The highest ranking French naval officer to join General de Gaulle was the retired Vice Admiral Muselier who was given command of what were to be the Free French Naval & Air Forces. Admiral Muselier was a character and he handled the newly created forces with a strong hand. Soon a number of ships were operational and flew the new ‘JACK’ with the Cross of Lorraine drawn by Admiral Muselier himself which was to be, and still remains, the emblem of the Free French Movement.

One must remember that General deGaulle had a deep personal sense of being called to save France, and he was impatient with anyone or anything that seemed to interfere with his mission. the French ships taken over in English waters represented, in tonnage, barely a tenth part of the French Fleet, and much less than that in military value. The essential part was in African ports, principally at Mers-el-Kebir. Here the French were in their own territory, hence it would be impossible to board them surreptitiously under cover of darkness. Nothing less than an operation of battle proportions could take these ships from the control of the French.

For such an operation, the British wanted an unquestionable superiority in strength.
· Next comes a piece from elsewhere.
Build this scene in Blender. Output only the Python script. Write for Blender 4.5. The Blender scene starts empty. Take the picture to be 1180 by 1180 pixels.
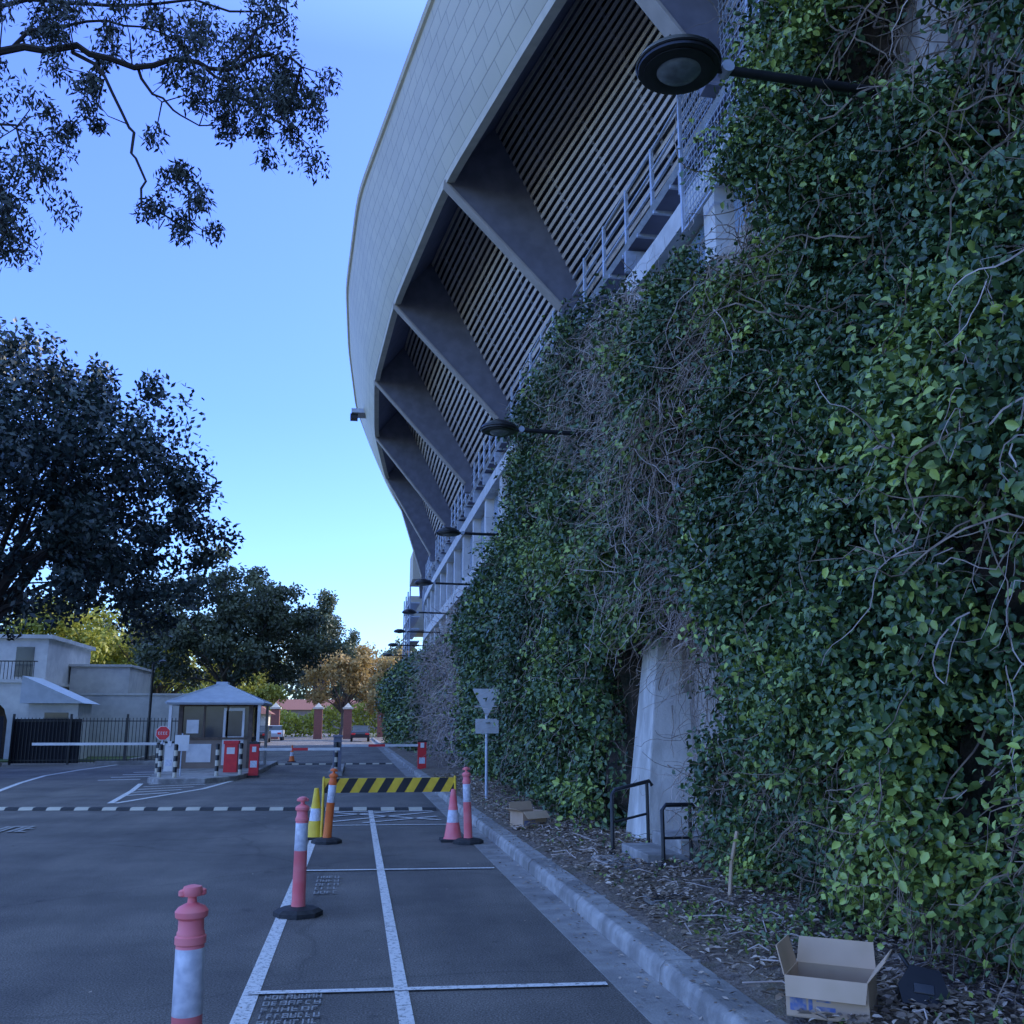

Admiral Somerville, who commanded the operation, had under him a formidable task force - the battlecruiser HMS HOOD, the battleships HMS RESOLUTION and HMS VALIANT, two cruisers, eleven destroyers, and the aircraft carrier HMS ARK ROYAL. In addition, since the French ships would be anchored unsuspectingly in the harbour, he could choose his own time to surprise them and he could also place his ships behind the cover of a promontory so that they could fire over it without themselves being in sight of their opponents.

To keep himself advised at all times of the disposition of the French Fleet, he stationed two submarines, HMS PROTEUS and HMS PANDORA off Oran and Algiers for several days preceding the attack. The first intimation the French at Mers-el-Kebir had of anything unusual came via the British destroyer HMS FOXHOUND which entered the harbour at 0700 hours on July 3rd.